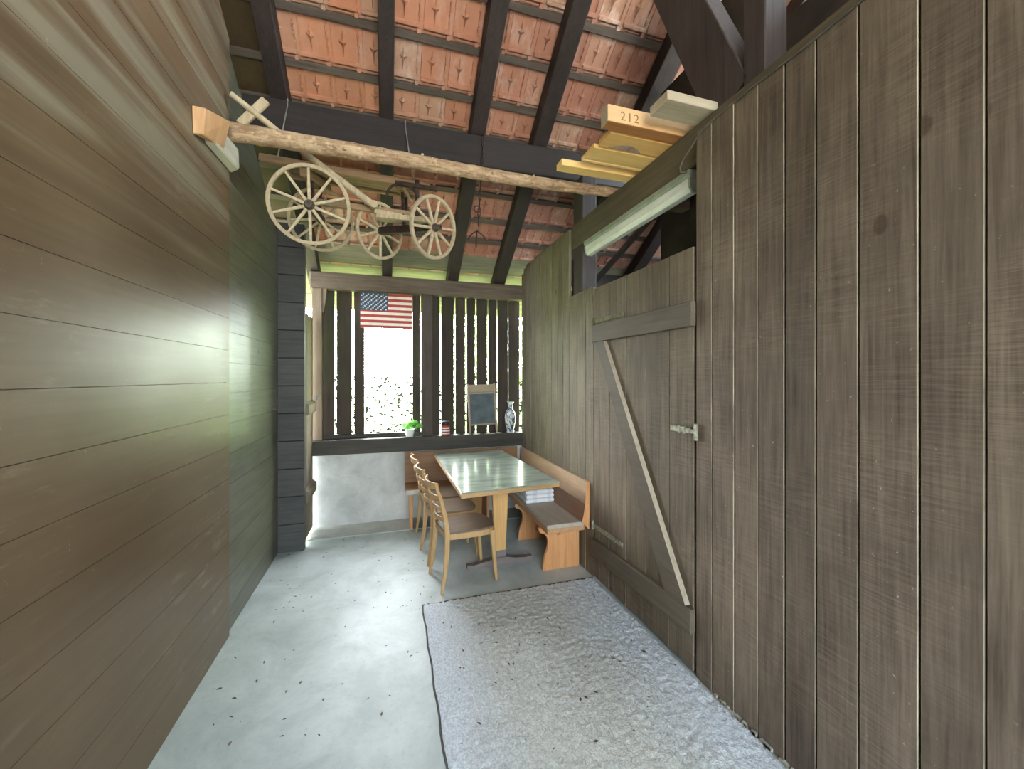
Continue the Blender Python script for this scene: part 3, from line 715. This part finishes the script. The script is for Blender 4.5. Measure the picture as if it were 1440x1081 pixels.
==
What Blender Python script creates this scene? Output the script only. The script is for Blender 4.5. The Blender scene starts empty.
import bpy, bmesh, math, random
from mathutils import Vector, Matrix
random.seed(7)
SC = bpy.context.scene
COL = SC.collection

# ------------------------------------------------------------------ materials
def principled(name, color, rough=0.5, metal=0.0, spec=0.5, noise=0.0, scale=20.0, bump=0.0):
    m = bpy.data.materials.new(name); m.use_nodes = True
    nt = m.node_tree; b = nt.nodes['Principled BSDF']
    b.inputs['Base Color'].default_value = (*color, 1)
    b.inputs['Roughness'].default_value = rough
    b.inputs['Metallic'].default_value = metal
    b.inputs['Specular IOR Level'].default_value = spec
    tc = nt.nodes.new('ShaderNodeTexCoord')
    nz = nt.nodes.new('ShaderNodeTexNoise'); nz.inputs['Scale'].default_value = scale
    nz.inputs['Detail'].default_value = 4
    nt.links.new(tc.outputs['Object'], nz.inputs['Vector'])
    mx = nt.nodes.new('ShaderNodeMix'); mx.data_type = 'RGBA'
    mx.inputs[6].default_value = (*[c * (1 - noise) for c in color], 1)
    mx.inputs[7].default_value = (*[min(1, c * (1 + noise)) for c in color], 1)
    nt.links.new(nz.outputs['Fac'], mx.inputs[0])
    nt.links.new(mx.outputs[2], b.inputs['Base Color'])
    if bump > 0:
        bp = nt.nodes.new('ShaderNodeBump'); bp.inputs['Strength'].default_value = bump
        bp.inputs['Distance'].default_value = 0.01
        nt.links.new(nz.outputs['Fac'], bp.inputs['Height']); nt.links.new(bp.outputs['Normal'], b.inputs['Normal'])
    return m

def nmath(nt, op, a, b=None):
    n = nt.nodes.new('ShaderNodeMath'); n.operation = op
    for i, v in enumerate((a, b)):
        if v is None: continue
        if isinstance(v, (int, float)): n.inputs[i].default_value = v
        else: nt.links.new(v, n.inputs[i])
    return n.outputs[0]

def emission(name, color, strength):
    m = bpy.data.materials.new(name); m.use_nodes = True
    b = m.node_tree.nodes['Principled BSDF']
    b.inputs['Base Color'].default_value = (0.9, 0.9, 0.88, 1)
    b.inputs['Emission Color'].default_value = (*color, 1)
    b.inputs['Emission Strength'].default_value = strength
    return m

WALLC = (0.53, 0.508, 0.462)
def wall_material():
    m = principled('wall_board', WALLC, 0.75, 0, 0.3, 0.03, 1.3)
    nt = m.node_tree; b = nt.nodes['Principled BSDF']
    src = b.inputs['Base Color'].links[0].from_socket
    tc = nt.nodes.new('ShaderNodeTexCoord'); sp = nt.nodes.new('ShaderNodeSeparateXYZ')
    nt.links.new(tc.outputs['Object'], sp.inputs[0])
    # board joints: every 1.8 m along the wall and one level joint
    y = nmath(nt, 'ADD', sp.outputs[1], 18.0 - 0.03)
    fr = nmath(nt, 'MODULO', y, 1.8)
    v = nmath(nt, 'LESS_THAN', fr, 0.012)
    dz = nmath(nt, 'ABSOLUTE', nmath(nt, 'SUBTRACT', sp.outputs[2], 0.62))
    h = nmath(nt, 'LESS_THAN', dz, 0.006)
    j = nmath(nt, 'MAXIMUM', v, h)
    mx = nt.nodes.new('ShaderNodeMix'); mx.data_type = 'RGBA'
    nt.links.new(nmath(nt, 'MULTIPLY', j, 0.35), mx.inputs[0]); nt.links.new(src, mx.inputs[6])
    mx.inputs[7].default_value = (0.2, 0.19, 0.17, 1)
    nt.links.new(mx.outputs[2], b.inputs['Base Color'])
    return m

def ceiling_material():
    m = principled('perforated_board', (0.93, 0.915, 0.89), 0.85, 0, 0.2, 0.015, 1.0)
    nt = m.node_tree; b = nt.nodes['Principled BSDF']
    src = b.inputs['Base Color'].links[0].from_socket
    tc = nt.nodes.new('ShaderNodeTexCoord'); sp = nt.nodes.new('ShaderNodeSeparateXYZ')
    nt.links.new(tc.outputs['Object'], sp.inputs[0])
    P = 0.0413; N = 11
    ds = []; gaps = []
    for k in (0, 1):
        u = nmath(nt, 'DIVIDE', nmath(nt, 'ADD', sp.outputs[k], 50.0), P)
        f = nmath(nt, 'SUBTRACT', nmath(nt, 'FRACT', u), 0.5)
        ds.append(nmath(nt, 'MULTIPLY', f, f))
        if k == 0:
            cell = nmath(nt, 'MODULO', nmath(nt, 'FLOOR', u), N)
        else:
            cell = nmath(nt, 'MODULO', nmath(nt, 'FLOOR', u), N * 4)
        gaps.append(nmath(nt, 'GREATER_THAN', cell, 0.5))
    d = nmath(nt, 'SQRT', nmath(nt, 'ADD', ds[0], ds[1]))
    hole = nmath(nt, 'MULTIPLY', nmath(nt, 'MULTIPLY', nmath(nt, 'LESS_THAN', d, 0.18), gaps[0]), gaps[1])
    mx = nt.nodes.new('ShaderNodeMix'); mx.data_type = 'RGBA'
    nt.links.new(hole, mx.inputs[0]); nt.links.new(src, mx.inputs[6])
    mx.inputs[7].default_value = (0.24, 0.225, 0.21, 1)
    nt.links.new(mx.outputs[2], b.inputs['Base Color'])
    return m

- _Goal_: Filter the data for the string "script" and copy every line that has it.

- _Completed task_:
Continue the Blender Python script for this scene: part 3, from line 715. This part finishes the script. The script is for Blender 4.5. Measure the picture as if it were 1440x1081 pixels.
What Blender Python script creates this scene? Output the script only. The script is for Blender 4.5. The Blender scene starts empty.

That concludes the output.